Thursday, March 5, 2026

LPC OKs church-to-residential conversion on 7th Street

The Landmarks Preservation Commission has approved plans to convert and enlarge the historic church building at 121 E. Seventh St., between Avenue A and First Avenue. 

As previously reported here, the proposal called for converting the existing structure into a mixed-use building with eight residential units (presumably condos), along with a two-story vertical enlargement above the current roofline and nearly 2,400 square feet of community facility space.
According to New York YIMBY, who first reported on the LPC decision, the redesign includes modifications to the entrance and windows, stepped gables along the roofline, and restoration work on the masonry façade, including the bell tower. 

The property is within the East Village/Lower East Side Historic District and requires LPC approval. 

The building has a long history, per Daytonian in Manhattan. No. 121 began as a house in 1843. In 1902, the Hungarian Reformed Church purchased the property and hired architect Frederick Ebeling to convert it into a church, adding a central bell tower characteristic of a Hungarian country church. The building was consecrated in 1903. 

In 1961, when St. Mary's American Orthodox Greek Catholic Church purchased the property, the congregation modernized the structure by encasing the original stone façade in "Naturestone," an artificial material — a change that preservationists have long lamented.

Here's what it looked like in 1910, nine years after people first declared the neighborhood "dead."
The church was most recently used by CityLight Church. 

The Carpatho-Russian Orthodox Greek Catholic Diocese sold the building for $2.8 million last June to an LLC, per city records. 

11 comments:

Anonymous said...

Nice! Looks like a great upgrade and converts into housing!

Abby said...

I got to see it inside, as an "interested buyer." It is, quite sadly, beyond repair. But SUPER cool! So many architectural details, including a bathroom with amazing lavender sink, toilet and bathtub! Someone needs to rescue all the stuff inside before the renovations begin!

Anonymous said...

Enough with the housing. We have too much housing. The island is full. People need to expand out and live elsewhere. Not everyone gets to live where they wanna live, especially for the rent they’re willing to pay.

Anonymous said...

'Here's what it looked like in 1910, nine years after people first declared the neighborhood "dead."' Does anyone have references or sources on this? I am super curious about this history.

Anonymous said...

The island was full before any of the nepo babies moved here.

brian said...

You can tell even from the outside, looks rough. I'm usually renovate>replace but this seems forced. The design proposal keeping the very top of the church too is super odd, I wouldnt think it'd hold up with the old roof torn out.

Anonymous said...

Never housing for working people will be for uber rich

Anonymous said...

EV is making humor of the idea that the East Village is declared “dead” about every ten years.
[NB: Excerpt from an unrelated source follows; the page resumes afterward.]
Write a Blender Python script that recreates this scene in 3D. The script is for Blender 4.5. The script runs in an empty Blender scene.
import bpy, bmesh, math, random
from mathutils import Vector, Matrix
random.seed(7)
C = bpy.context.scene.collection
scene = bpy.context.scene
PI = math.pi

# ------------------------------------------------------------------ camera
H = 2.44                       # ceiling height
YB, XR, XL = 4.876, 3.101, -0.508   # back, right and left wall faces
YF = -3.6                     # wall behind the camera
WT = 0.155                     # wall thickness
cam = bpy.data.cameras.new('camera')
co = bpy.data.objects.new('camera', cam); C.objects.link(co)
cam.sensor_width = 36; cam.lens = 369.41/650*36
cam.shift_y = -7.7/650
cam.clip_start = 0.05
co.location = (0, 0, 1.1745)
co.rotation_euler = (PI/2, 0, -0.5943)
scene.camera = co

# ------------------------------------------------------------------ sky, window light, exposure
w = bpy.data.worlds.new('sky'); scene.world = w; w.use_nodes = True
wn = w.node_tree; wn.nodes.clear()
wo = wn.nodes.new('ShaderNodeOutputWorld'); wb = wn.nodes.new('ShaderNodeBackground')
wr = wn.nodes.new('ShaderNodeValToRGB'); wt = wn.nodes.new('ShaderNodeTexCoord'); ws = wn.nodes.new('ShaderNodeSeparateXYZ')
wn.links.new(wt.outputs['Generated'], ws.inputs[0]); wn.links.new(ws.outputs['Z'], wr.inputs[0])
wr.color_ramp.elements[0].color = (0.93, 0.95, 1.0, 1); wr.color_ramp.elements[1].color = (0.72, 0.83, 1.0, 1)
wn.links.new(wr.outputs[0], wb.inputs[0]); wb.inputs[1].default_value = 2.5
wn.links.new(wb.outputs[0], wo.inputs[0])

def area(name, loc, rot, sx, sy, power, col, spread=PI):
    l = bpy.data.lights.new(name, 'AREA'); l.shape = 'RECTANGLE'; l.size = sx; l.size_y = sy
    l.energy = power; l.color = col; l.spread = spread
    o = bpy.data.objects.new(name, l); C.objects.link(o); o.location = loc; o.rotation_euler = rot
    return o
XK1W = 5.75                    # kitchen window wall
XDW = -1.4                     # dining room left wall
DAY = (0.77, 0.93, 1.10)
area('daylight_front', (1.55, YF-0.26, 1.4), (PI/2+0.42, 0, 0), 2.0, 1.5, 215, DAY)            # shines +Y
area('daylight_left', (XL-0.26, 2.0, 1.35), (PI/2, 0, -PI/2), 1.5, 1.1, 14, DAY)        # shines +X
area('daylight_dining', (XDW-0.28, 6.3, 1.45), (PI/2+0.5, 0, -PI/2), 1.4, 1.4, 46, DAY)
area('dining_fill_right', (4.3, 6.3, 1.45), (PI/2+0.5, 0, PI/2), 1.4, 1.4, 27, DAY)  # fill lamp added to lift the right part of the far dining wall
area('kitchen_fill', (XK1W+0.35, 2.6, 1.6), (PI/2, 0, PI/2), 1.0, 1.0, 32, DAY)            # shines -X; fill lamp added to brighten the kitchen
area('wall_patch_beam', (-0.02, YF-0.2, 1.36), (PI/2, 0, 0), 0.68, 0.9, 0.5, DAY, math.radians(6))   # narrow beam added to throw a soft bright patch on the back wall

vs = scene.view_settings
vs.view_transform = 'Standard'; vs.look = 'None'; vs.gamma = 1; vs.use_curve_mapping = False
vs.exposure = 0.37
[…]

In 1910 the neighborhood was known as “Kleiner Deutschland”. That would soon be a dead term.

Grieve said...

Thanks... I was making a joke — bit of a random throwaway here... was thinking about that phrase again after seeing someone scrawled into the sidewalk outside the former Gem Spa a few weeks back

John Mateer said...

I did the same once when the Amityville Horror went up for sale. Got the grand tour. Was never gonna buy that demon-infested hellhole. But I will say, it was mighty pretty! Lol

Scuba Diva said...

Unfortunately true; I was poriced out of this neighborhood years ago.